The recent census by Discern has just confirmed what everybody knew all along - church attendance has continued falling, just as it has been doing for the past few decades, though perhaps at an accelerated rate. This will, of course, be followed by various opinions about what's causing it, suggestions on how to "bring the people back", as well as peeved and patronising arguments about how really important the church is to our lives.

The fall in church attendance can be attributed to two main factors - people losing their faith or interest in the Church and Mass, and people losing their faith in gods. The first is not hard to explain in today's world. Mass, like most prayers, is a rote recital. There's the same priest every week, intoning the same tired lines in the same bored voice, making the same gestures, asking the congregation to sit, or kneel, or stand in all the right places. And the flock responds in turn, repeating the same phrases as last week, and the week before, and the week before that... Is it any surprise then that people are feeling that this charade is meaningless in their lives, when we have become so accustomed to a fast, colourful and interesting life? I suppose that back before TV was invented, or when it consisted of only a few channels transmitting in the evening in black and white, when Paceville and Buġibba were quiet little backwater places, going to mass was a big and interesting event, practically a family outing. Today it's often viewed as just a waste of time, and even Catholics who doggedly attend mass each week show a marked preference for that priest who manages to compress mass into as short a time as possible. Some try to make mass a bit interesting, adding music of different kinds, or even brightening up the venue a little, but few would choose a cake for its icing if the inside is dry.

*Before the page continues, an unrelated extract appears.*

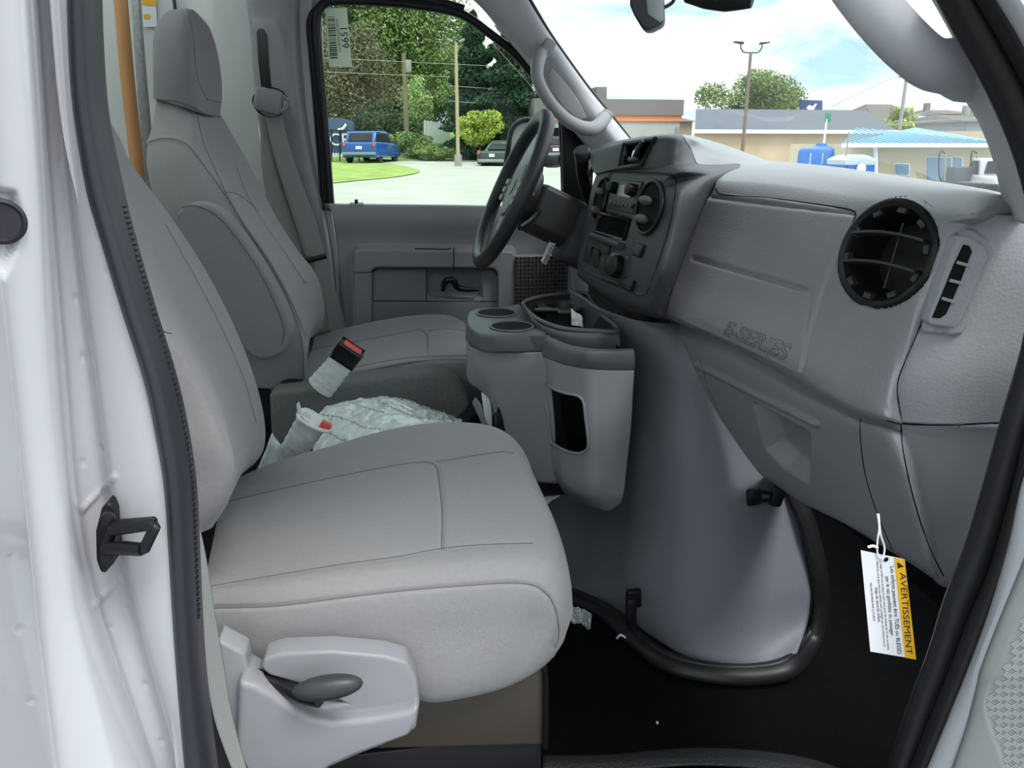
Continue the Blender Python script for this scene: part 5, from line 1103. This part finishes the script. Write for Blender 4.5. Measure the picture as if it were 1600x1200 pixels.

So what else is the Church good for? Its private schools? There is no doubt that the Church does run some good (and expensive) schools, but that is not specifically a religious matter. There are also very good non-religious private and public schools. Is it the occasional tirades issued by the Vatican or Curia? People are growing increasingly tired and skeptical about them. Despite the church's insistence that divorce is a terrible evil, one look at the statistics will show that in our divorce-free country, all is not rosy in the marriage business. Separated couples and single parents are on the increase, despite the fact that there still is a piece of paper somewhere that declares them to be "married", and people are not so convinced that insisting that marriage is for life when it so obviously is not always so, is the solution. Fewer still think that annulment is anything other than divorce with a different name, and a nice cash cow for the church. Similar invectives aimed at gay people or gay marriage are likewise losing their lustre. The church hasn't convinced people how gay marriage is supposed to undermine "traditional" marriage, especially in view of the countries which have legalised it without affecting existing marriages and their success rate. Of course there are also the village festas - those remain quite popular, but then again it's not really the religious aspect which draws the crowds most. It's the band marches, the festive air, the hot dogs and candy floss, maybe the traditional running and dancing around with the titular statue hoisted on the shoulders of the highest bidders. And of course, the fireworks - especially if one resides a good distance away from where they are being let off.

To make matters worse, some of the church's actions have been seen as quite cruel. I know of more than one case where the church refused to baptise a child because its parents were "living in sin" (that is, their church marriage broke up irrevocably and eventually they started afresh). Considering that the same church teaches that these children will not enter heaven until and unless baptised, that's a rather cruel bit of blackmail from the church - one which does little to endear it to its followers.

All of this leads to quite a few people losing their faith in the church. Some will seek other denominations, while others will retain their faith in God without the religious trappings of an organised religion. Some will go the whole hog and abandon faith in gods altogether. In the past, gods were created to provide an explanation for phenomena we didn't quite understand. Volcanoes everywhere were believed to be gods, lightning was a fearsome weapon wielded by Zeus, and storms were a sign of the gods' anger. Over time, through a better understanding of the world around us, we learned about magma and tectonic plates, about static electricity in clouds, and about the sun's warmth causing the movement of large air masses. In a relatively short period, the ancient gods of volcanoes, lightning and storms were abandoned, roadkill on the highway to knowledge. Of course some remained, since by that time these deities had been fleshed out with other attributes besides their bad tempers. The deity of Christianity was no exception, and has gone through some major makeovers in the Bible. From a quick-tempered deity who got very directly involved in matters such as floods, plagues, the outcome of wars, punishing entire peoples for the most minor of infractions and yet happily going along with things like slavery and genocide, he gradually mellowed into the benign god of love and forgiveness described in the gospels, allowing him to survive in belief where other, less fortunate deities were made redundant or even became an embarassment.

But one thing did change. From providing explanations to phenomena we did not understand, these remaining deities required far more explanations for their own existence and the stories attributed to them. Many are the Christians who have a hard time justifying the idea that someone ought to be punished for the sins of their ancestors, or why God would repeatedly punish the Pharaoh and all Egyptians when it was the very same God who repeatedly hardened Pharaoh's heart. Some may read words like "If you ask anything in my name, I will do it" (John 14:14) and wonder why Jesus seems to have forgotten that when their prayers go unanswered. Of course, one look at any other religion and similar problems will crop up everywhere. In fact, if the prayer-granting rate is any indication of authenticity of the deity in question, it would seem to make little difference whether you pray to any god or to the fairy queen for all the good it will do.

I will, of course, not be making any suggestions about "bringing people back" to an activity which, in my view, serves no purpose. I have no doubt that religions will remain for a long while yet, kept alive partly by a combination of fear of retribution or hope of reward, and unwillingness to change something familiar. I have little doubt however that the downward trend in popularity will continue. The gods have served their purpose, and now deserve a nice, peaceful retirement.